Sempre faço a mesma apresentação a turmas novas de alunos:
Meu nome é Carolina Vigna. Escreve vê í gê êne á, se fala vinha, como em champignon e champagne. Fiz um bacharelado em Artes, depois a licenciatura em Artes, aí fiz uma pós em História da Arte, depois mestrado e doutorado em Educação, Arte e História da Cultura. E, como eu acredito que coerência seja uma coisa muito importante na vida, estou terminando um pós-doc em Letras.
Normalmente a turma ri e pronto, posso seguir para o conteúdo programático, encerrando esse momento sempre um pouco constrangedor.
Outro dia uma aluna tentou me corrigir. Respondeu “a senhora (sic) quis dizer ‘incoerência’”.
A geração TikTok é de uma literalidade desconcertante, é uma coisa impressionante.
De agora em diante, colocarei um adendo à minha fala de abertura.
(…) E, como eu acredito que coerência seja uma coisa muito importante na vida, estou terminando um pós-doc em Letras. Coerência se soletra i, r, o, n, i, a: coerência.

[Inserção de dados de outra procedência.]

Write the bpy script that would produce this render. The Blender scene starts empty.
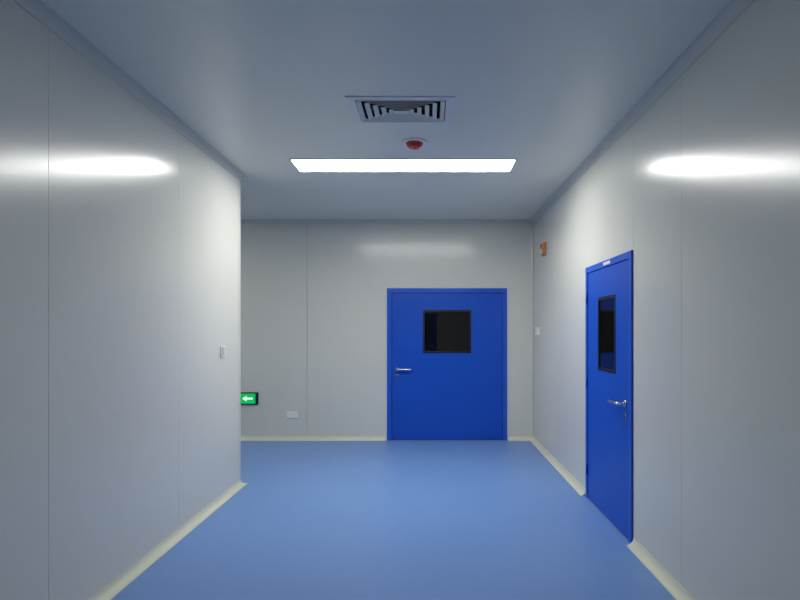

A resposta não me ocorreu na hora mas será incluída profilaticamente doravante. Adoro a palavra doravante, uso sempre que consigo encaixar no contexto. Às vezes, confesso, altero o contexto só para enfiar doravante na frase.
Lembro do maravilhoso Au pied de la lettre, do Didier Barret (YIL édition, 2017) e que os franceses também usam “ao pé da letra”. E, como minha cabeça é um trem descarrilhado, lembro – ironicamente – do espírito da escada (L’esprit de l’escalier), uma expressão para quando a gente só pensa na resposta depois de ter ido embora. Gosto do humor francês.
Na rua, um pincher vestido com uma roupinha de frio com barbatanas de tubarão nas costas. Eu acho engraçado; Nina Simone, não. Ela me olha com desconfiança. Rosna para o pincher. Ela é de poucas nuances e tem um humor nada francês.
Temos, em família, uma piada recorrente que é responder uma pergunta com “Tout va très bien, madame la marquise”. A frase intitula e é refrão de uma música de 1935, de Paul Misraki. Fez um enorme sucesso com a gravação de Ray Ventura et ses collégiens, do mesmo ano. A musiquinha chiclete é um desastre após o outro.
Em família, a piada já virou até caneca.
Certa feita, quando me perguntaram como ia um projeto meu, respondi no automático tout va très bien, madame la marquise. Para minha surpresa, meu interlocutor não apenas conhecia a música como pegou a piada.
Eu ando em uma bolha muito, muito específica.